Et puis Pride (fierté en v.f.) pourrait aussi être une… comédie romantique. Elle en a la fantaisie, les rebondissements, le récit fluide, les gags et un humour plein d’espoir et d’optimisme. Elle en a aussi les personnages. Ainsi le petit village gallois voit débarquer Mark Ashton, jeune belle gueule et leader charismatique de LGSM ou encore Jonathan Blake qui va, avec ses déhanchements suggestifs sur le tube « Shame, Shame, Shame », se mettre dans la poche les femmes d’abord, les rieurs ensuite et les machos gallois enfin. Les costauds buveurs de bière voient soudain dans les talents de danseur de Jonathan, l’occasion d’apprendre à emballer leurs belles… Mais cette danse de Jonathan, dans un contexte encore tendu entre homosexuels et mineurs, est aussi un acte politique provocateur. Alors que ses amis de LGSM se demandent d’abord s’il ne faut pas afficher profil bas, Jonathan, lui, affirme: je suis comme je suis et il faut me prendre comme je suis…

Pride comprend encore une large galerie de personnages attachants comme le jeune Joe qui découvre à peine son homosexualité ou encore Gethin, qui tient la librairie Gay’s World, qui fait le pont entre LGSM et les mineurs.

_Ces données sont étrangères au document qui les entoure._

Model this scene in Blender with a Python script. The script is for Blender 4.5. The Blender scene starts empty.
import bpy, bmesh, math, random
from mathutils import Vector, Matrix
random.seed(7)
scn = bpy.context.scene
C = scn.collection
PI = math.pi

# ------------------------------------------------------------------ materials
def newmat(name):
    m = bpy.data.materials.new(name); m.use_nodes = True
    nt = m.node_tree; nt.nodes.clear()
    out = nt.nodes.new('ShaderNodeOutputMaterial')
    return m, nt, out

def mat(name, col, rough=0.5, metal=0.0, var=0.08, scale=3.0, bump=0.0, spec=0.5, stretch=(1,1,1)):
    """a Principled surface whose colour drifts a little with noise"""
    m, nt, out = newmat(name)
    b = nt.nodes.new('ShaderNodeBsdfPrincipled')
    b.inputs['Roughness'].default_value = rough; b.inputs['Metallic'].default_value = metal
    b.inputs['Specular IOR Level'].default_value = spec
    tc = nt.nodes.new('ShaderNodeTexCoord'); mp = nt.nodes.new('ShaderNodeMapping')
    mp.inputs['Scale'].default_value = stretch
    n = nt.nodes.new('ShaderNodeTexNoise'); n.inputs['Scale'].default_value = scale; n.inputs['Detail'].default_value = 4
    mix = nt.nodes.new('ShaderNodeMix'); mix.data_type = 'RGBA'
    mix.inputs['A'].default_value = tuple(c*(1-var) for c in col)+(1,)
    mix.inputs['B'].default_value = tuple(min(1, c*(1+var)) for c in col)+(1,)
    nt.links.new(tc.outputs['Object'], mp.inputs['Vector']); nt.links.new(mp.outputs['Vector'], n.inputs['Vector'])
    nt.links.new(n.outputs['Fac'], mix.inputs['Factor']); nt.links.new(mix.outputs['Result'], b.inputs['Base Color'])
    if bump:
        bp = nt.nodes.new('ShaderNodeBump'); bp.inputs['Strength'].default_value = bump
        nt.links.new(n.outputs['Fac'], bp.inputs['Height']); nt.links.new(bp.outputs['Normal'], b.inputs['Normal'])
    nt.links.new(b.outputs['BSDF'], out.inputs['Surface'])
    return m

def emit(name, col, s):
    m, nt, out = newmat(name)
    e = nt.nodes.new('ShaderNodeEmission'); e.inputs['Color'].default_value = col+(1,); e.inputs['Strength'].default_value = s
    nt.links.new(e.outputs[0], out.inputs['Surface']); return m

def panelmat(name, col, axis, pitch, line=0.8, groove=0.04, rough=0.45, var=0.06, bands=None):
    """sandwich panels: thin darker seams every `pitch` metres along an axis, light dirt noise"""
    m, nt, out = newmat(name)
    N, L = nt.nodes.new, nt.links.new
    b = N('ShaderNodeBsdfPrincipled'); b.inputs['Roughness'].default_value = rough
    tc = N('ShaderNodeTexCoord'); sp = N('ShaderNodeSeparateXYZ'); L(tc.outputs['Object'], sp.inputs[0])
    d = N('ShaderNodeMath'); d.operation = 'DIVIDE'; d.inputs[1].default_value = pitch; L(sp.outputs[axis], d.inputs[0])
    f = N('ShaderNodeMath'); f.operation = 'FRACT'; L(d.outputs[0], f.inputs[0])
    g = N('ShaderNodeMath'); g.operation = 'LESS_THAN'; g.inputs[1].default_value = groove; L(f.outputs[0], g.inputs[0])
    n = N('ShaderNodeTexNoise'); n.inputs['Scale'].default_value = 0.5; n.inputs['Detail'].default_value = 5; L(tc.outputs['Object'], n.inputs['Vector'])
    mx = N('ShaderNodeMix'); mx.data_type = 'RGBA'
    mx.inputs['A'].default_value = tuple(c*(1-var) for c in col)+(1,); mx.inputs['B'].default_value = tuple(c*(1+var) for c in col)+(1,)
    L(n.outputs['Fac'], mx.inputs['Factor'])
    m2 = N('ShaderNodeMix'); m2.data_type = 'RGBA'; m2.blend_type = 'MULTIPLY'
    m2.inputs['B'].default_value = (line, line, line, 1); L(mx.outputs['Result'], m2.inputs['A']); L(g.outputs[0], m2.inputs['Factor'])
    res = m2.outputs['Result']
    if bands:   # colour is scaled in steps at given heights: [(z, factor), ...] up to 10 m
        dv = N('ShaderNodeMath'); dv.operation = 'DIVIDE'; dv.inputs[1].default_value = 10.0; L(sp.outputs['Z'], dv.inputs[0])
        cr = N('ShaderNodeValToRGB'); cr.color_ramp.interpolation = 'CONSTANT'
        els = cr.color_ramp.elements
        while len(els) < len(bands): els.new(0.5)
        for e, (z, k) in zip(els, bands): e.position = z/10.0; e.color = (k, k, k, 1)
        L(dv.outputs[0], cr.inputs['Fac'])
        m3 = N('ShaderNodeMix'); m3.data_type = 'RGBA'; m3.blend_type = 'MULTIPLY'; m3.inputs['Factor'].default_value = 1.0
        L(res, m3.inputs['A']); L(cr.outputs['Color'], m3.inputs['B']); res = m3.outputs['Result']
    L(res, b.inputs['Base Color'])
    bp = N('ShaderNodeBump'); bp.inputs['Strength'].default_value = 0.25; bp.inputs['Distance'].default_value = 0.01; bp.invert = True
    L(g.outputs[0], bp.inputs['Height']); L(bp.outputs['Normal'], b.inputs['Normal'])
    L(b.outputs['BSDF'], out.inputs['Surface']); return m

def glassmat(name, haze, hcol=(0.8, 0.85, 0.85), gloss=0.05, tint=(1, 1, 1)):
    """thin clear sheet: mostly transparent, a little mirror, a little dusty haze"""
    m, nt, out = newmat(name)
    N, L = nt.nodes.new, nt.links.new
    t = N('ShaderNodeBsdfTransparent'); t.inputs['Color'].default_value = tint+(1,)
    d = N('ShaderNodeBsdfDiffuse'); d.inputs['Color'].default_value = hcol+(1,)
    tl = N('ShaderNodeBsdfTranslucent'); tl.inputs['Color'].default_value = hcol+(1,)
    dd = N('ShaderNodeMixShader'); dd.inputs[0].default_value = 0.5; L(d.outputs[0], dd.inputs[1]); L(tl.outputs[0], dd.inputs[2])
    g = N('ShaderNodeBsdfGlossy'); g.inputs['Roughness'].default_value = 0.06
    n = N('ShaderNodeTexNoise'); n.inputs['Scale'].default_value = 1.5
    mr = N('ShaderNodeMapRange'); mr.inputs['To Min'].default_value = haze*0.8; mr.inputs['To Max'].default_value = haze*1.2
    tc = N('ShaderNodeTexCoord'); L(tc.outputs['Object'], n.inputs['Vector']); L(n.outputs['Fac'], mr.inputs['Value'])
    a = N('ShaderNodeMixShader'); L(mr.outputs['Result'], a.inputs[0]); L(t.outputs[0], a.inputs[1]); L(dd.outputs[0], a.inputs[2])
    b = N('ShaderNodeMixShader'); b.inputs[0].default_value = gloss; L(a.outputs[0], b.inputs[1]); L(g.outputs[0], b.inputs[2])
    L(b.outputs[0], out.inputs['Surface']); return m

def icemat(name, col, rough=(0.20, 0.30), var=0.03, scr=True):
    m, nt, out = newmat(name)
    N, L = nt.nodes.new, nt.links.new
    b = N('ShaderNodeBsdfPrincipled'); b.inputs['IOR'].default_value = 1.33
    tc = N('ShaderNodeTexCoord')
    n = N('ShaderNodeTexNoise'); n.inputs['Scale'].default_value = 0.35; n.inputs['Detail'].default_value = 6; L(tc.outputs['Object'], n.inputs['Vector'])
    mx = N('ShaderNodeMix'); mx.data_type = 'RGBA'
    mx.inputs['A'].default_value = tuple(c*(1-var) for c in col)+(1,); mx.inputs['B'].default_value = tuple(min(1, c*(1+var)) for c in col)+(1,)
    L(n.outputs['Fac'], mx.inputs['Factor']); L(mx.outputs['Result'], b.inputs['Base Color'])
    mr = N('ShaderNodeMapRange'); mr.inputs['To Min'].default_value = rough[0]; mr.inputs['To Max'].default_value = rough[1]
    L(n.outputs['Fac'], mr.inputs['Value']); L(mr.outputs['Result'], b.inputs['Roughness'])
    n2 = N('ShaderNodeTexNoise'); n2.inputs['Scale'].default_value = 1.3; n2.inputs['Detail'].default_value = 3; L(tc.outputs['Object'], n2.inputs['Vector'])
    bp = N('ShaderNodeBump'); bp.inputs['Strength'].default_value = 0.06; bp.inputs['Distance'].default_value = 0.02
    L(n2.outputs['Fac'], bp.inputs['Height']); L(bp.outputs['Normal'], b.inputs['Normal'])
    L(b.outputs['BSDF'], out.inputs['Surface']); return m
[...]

A cause de son homosexualité, il a quitté son pays de Galles natal et n’a plus revu sa mère depuis une quinzaine d’années… Enfin, du côté des mineurs, il y a la forte silhouette de Cliff (Bill Nighy) ou celle, pétulante, d’Hefina incarnée par Imelda Staunton…

S’achevant comme une fête, Pride évoque l’extraordinaire Gay Pride de juin 1985 à Londres. Les mineurs gallois, avec leurs grandes bannières, défilèrent en tête de la manifestation arc-en-ciel. Une belle émotion!

PRIDE Comédie (Grande-Bretagne – 1h58) de Matthew Warchus avec Bill Nighy, Imelda Staunton, Dominic West, Paddy Considine, Andrew Scott, George MacKay, Joseph Gilgun, Ben Schnetzer. Dans les salles le 17 septembre.